> **Work to do**:
Exactly the lines from the one that contains "Reconstruct this image" to the one that contains "from math import", both lines included, should be copied, and no others.

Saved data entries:
● ● ● ●

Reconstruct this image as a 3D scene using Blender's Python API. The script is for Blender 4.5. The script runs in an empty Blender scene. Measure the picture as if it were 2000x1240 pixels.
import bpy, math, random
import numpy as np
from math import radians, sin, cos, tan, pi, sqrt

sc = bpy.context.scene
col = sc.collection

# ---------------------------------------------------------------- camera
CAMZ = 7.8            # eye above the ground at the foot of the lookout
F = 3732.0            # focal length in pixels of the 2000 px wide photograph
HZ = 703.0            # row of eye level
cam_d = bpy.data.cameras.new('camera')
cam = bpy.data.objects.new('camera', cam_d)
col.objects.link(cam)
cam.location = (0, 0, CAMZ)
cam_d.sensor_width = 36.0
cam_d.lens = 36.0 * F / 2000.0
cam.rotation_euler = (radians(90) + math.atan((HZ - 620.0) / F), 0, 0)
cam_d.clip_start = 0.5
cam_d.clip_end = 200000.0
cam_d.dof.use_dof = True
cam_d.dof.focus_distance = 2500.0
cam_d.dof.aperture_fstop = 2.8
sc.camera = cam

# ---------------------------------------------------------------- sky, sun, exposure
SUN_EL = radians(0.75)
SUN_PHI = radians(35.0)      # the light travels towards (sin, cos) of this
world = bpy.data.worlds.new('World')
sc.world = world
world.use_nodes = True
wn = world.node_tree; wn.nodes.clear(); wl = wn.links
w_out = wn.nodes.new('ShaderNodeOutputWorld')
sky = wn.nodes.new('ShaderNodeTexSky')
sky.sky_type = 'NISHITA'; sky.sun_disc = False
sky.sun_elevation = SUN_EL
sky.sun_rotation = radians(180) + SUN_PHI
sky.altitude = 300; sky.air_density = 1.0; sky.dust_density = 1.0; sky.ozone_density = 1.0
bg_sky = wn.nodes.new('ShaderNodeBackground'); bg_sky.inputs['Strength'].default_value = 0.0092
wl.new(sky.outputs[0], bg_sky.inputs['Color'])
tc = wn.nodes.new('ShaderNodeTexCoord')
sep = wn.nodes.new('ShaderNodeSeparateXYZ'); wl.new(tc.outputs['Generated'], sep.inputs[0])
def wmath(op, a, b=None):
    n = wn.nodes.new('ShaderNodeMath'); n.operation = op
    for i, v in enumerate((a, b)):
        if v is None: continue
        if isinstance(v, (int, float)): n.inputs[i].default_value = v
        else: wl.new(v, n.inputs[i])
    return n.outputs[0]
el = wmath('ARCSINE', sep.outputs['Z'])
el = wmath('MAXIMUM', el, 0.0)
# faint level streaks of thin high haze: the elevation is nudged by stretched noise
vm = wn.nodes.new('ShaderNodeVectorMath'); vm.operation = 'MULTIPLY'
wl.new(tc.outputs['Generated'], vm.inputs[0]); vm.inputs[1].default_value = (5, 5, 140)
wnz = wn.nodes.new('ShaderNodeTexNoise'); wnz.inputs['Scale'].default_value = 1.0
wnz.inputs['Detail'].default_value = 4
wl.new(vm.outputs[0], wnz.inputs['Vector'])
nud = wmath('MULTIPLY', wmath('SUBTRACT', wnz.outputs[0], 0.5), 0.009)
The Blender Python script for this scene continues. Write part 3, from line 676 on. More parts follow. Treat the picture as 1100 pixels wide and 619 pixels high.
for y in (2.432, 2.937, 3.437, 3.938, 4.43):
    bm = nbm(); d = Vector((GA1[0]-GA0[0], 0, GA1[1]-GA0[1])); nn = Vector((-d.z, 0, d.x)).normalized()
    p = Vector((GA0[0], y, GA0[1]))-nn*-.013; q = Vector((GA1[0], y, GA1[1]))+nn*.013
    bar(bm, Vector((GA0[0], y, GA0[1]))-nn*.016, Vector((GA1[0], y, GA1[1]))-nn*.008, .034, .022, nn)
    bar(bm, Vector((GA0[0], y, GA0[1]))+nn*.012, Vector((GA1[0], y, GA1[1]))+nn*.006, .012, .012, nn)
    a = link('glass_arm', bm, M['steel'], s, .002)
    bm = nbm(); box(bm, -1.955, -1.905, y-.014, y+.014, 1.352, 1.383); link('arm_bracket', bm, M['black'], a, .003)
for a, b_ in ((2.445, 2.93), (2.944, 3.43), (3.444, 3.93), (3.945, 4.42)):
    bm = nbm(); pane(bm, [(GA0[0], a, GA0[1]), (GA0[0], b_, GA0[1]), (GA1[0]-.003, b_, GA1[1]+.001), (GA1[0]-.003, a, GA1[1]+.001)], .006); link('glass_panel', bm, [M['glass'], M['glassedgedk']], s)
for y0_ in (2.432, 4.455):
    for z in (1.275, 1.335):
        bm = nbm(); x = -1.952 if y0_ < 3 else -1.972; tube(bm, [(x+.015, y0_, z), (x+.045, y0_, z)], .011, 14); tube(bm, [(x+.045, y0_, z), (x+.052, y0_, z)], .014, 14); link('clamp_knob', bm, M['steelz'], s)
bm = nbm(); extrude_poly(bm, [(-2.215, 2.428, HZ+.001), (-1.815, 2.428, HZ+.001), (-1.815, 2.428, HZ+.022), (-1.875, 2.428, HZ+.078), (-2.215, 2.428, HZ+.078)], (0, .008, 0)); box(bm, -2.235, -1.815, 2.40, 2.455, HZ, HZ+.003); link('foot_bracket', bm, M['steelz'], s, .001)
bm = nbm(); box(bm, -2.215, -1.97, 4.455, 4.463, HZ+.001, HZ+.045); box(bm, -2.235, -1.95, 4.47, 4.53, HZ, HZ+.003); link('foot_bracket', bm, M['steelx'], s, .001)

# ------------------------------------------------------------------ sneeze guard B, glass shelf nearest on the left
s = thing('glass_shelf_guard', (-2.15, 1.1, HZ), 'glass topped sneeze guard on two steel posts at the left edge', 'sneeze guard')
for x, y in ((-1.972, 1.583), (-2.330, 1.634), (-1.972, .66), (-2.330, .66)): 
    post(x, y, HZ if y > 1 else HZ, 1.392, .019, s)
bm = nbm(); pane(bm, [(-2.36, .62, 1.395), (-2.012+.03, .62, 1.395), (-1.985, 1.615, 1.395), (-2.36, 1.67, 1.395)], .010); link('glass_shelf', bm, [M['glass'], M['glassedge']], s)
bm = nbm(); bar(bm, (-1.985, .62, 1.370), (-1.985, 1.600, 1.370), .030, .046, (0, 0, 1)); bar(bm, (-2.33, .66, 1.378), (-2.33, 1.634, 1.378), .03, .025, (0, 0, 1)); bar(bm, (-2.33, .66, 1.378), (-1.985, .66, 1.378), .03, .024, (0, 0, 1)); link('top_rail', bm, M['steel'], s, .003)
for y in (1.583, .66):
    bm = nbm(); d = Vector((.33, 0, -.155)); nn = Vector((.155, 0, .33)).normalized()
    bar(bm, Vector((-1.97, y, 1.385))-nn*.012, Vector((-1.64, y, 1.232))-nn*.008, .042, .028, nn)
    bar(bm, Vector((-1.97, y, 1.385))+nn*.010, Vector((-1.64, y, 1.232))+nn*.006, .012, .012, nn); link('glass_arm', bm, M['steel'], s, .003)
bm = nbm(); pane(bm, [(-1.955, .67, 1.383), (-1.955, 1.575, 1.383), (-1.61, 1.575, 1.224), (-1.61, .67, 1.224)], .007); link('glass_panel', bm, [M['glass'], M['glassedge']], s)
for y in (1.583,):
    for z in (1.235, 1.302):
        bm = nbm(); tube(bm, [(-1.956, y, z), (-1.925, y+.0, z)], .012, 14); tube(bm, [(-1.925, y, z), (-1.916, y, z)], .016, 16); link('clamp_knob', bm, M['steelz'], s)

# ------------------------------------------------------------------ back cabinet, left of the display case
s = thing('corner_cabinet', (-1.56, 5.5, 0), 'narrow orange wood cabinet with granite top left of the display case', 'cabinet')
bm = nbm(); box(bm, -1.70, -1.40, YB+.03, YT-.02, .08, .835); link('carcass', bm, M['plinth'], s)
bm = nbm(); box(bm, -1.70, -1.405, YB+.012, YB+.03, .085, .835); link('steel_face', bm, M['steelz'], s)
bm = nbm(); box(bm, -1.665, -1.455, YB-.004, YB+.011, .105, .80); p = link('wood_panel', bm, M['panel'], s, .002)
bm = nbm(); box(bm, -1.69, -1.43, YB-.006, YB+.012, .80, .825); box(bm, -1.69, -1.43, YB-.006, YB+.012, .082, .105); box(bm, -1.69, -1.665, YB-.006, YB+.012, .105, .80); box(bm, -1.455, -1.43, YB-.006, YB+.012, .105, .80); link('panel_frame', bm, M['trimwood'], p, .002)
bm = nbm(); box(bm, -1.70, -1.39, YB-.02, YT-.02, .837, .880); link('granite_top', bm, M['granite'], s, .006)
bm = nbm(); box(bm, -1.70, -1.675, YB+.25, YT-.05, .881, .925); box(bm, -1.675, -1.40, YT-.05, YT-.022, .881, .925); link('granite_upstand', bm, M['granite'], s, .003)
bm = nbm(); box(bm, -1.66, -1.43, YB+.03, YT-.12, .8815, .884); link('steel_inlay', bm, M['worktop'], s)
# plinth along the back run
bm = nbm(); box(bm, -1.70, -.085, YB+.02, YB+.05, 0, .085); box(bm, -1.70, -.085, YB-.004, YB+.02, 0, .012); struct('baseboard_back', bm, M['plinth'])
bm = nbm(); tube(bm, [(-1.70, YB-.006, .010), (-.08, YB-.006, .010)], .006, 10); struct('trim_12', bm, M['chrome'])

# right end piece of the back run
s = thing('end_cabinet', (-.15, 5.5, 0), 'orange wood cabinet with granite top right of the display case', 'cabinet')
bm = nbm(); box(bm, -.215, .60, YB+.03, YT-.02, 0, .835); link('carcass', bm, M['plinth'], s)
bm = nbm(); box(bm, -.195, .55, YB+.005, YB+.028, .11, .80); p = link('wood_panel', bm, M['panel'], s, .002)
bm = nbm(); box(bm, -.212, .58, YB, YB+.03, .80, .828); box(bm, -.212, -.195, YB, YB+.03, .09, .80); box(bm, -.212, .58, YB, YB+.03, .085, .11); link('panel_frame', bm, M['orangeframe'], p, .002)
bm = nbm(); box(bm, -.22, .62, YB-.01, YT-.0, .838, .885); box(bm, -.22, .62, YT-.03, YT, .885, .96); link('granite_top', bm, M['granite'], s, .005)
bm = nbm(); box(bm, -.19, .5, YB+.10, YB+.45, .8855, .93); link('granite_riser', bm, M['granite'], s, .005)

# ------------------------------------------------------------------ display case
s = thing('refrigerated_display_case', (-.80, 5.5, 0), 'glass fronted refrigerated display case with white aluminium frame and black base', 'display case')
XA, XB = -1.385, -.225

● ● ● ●

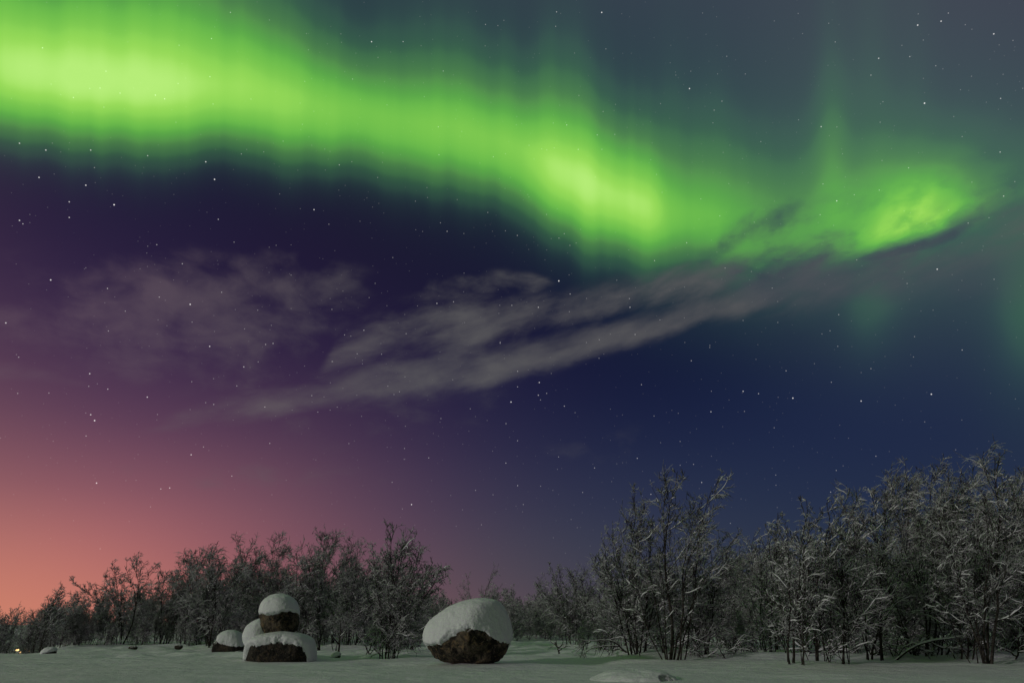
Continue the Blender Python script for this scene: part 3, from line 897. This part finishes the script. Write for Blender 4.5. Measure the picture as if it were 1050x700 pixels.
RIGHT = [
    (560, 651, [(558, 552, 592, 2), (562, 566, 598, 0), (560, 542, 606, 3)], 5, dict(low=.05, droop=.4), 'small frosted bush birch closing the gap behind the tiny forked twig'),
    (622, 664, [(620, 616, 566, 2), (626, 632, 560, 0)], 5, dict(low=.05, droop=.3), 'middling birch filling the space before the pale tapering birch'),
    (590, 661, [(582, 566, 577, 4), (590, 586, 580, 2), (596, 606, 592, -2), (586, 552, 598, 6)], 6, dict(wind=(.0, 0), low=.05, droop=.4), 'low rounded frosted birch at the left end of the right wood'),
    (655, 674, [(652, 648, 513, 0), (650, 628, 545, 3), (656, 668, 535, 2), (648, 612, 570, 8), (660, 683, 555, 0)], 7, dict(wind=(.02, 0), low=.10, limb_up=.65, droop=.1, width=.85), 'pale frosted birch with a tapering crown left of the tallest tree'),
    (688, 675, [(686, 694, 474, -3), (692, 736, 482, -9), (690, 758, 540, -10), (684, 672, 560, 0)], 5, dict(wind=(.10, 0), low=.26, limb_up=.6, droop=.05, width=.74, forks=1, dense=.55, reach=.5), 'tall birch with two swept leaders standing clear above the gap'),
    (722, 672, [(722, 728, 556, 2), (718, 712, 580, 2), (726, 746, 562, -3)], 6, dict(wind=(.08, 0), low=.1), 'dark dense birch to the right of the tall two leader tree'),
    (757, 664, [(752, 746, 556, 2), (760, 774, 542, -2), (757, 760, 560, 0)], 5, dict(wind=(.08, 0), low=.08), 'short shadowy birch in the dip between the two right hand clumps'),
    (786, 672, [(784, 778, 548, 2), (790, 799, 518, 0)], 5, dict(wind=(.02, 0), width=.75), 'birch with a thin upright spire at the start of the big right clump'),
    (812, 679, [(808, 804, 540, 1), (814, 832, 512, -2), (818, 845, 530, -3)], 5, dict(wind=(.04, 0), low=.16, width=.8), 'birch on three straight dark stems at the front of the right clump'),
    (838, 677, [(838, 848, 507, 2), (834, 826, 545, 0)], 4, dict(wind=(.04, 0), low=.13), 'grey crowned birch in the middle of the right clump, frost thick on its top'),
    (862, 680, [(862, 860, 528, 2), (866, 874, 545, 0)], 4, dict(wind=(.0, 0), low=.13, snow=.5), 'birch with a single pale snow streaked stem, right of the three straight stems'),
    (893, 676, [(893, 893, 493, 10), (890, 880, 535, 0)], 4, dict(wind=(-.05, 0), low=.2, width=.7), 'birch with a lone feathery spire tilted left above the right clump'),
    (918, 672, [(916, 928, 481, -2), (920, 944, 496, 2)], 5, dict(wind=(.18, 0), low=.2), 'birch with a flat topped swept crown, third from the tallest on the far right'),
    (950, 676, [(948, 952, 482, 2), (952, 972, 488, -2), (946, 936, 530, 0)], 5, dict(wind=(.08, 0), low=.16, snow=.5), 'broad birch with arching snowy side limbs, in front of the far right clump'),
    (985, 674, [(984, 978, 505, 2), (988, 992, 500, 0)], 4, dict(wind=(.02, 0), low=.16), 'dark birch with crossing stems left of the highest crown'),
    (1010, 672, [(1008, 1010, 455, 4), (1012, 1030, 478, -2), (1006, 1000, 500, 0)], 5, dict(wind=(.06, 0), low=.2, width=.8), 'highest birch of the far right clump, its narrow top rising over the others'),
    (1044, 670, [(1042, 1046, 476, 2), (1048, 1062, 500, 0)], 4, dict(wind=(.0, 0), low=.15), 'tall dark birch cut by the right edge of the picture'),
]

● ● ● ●

> **The answer**:
Reconstruct this image as a 3D scene using Blender's Python API. The script is for Blender 4.5. The script runs in an empty Blender scene. Measure the picture as if it were 2000x1240 pixels.
import bpy, math, random
import numpy as np
from math import radians, sin, cos, tan, pi, sqrt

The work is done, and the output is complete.